McKennitt, whose "new age" Celtic music has sold 13 million albums
worldwide, had claimed that former friend and employee Niema Ash acted
in breach of confidence by publishing and disclosing certain information
in a 2005 book about her.

Last year she won £5,000 High Court damages and an injunction banning
further publication of certain identified passages in the book, entitled
Travels with Loreena McKennitt: My Life as a Friend.

The passages covered personal and sexual relationships, McKennitt's
feelings about her fiance, who drowned in 1998, as well as details of
her health and diet, her emotional vulnerability, and information on a
property dispute.

Ash denied she was bound by any such duty, arguing that the
information was so "banal, inconsequential or anodyne" as not to have
about it the "quality of confidence".

Her advocate, David Price, told Lord Justice Buxton, Lord Justice Latham
and Lord Justice Longmore at the Court of Appeal in London that the
importance of the case went beyond its protagonists.

"The judgment below is a triple whammy against freedom of expression –
that freedom being not merely the right of an author to impart
information but also to the public's right to receive it if they so
choose," he had told the court.

But Lord Justice Buxton, dismissing Ash's appeal today, said that the
claim was brought against the background that McKennitt was unusual
among world-wide stars in the entertainment business, in that she very
carefully guarded her personal privacy.

Mr Justice Eady, in the High Court, had rightly seen that to be a matter
of great importance.

He upheld all the judge's conclusions that various passages in the book
were intrusive, insensitive and distressing and came under Article 8 of
the Human Rights Act, which guarantees the right to respect for private
and family life.

He commented that, as an indication that the judge did not approach the
case with any preconception nor any unreasonable hostility to Ash,
there were many stories about the relationship between the two women in
the book that the judge held not to have been breaches of confidence.

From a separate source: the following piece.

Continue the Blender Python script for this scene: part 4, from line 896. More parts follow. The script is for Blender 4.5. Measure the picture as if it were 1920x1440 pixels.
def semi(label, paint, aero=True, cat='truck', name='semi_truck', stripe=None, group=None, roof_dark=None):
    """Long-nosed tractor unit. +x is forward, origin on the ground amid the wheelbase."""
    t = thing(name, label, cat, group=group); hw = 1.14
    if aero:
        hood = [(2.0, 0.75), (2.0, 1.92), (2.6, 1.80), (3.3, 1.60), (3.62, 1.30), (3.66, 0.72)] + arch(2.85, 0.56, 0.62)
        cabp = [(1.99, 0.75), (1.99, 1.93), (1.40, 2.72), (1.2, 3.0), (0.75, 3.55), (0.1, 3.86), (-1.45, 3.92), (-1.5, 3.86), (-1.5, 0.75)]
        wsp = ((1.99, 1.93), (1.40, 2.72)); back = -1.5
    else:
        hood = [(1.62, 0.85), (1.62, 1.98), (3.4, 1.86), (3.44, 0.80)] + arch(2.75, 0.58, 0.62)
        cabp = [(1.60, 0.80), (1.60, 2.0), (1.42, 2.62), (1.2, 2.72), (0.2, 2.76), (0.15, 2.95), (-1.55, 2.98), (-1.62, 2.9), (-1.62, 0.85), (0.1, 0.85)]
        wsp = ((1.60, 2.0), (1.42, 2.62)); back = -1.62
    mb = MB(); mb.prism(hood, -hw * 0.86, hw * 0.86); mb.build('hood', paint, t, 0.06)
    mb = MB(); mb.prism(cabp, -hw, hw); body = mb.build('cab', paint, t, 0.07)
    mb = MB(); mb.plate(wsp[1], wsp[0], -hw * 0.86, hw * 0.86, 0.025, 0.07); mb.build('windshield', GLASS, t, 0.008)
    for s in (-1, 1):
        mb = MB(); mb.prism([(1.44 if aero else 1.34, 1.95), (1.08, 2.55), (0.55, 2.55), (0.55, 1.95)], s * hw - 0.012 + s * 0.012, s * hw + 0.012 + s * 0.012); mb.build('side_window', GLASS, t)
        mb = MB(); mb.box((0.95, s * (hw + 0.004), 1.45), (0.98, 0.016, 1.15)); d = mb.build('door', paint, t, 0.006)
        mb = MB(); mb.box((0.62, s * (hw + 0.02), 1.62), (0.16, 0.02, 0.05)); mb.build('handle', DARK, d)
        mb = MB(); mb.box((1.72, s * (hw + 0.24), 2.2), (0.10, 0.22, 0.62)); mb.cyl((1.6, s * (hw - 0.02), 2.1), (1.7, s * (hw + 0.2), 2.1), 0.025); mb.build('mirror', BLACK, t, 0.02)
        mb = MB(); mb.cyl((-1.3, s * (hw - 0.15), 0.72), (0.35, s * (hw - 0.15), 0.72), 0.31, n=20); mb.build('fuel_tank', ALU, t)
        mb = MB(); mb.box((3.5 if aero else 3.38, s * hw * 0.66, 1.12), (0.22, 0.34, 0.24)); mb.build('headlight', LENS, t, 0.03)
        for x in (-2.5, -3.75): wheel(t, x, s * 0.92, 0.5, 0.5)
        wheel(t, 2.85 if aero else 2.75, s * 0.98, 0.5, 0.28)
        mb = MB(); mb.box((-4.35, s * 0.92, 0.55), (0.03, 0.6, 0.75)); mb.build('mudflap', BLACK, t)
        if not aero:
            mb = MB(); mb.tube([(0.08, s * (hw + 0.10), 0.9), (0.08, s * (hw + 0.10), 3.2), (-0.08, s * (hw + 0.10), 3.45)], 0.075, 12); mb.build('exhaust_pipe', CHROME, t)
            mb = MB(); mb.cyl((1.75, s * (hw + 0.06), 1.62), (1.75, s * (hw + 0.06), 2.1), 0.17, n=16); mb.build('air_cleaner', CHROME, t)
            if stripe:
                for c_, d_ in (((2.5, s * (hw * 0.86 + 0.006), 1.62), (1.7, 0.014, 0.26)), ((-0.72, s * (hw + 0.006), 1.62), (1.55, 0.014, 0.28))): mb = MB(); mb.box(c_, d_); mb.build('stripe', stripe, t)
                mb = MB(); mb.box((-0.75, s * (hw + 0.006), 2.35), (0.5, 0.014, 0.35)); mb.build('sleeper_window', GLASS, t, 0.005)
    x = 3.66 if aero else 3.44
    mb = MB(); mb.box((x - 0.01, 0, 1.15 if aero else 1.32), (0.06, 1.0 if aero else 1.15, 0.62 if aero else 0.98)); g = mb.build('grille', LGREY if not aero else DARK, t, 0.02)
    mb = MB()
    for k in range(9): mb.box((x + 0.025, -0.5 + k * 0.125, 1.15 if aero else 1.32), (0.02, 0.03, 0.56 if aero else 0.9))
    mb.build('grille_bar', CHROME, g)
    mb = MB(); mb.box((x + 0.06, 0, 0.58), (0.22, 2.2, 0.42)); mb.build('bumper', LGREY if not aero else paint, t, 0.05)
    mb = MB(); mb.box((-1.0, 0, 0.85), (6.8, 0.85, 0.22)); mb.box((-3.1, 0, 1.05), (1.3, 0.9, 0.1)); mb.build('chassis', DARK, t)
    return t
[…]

"I would only comment that in some of those cases I myself might have
taken a different view," Lord Justice Buxton said.

He also dismissed the argument that Ms Ash's Article 10 right to freedom
of expression outweighed McKennitt's right to protection under
Article 8.

Rejecting the claim that Ash had a right to tell her own story, he
backed Mr Justice Eady's conclusion that the "confidence" between the
two women was "shared" only in the sense that McKennitt had admitted Ash to her confidence, which confidence Ash knew should be
respected.

As a result, Ash had no story to tell that was her own as opposed to
being McKennitt's.

After the hearing, Ms McKennitt said: "I am very grateful to the courts
who have recognised that every person has an equal right to a private
life.

"If an aspect of career places one directly in the public eye or if
extraordinary events make an ordinary person newsworthy for a time, we
still should have the basic human dignity of privacy for our home and
family life.

"As an artist I naturally feel strongly about freedom of expression, and
I feel vindicated that the law supported my view that freedom comes with
responsibility for decency, fairness and truth."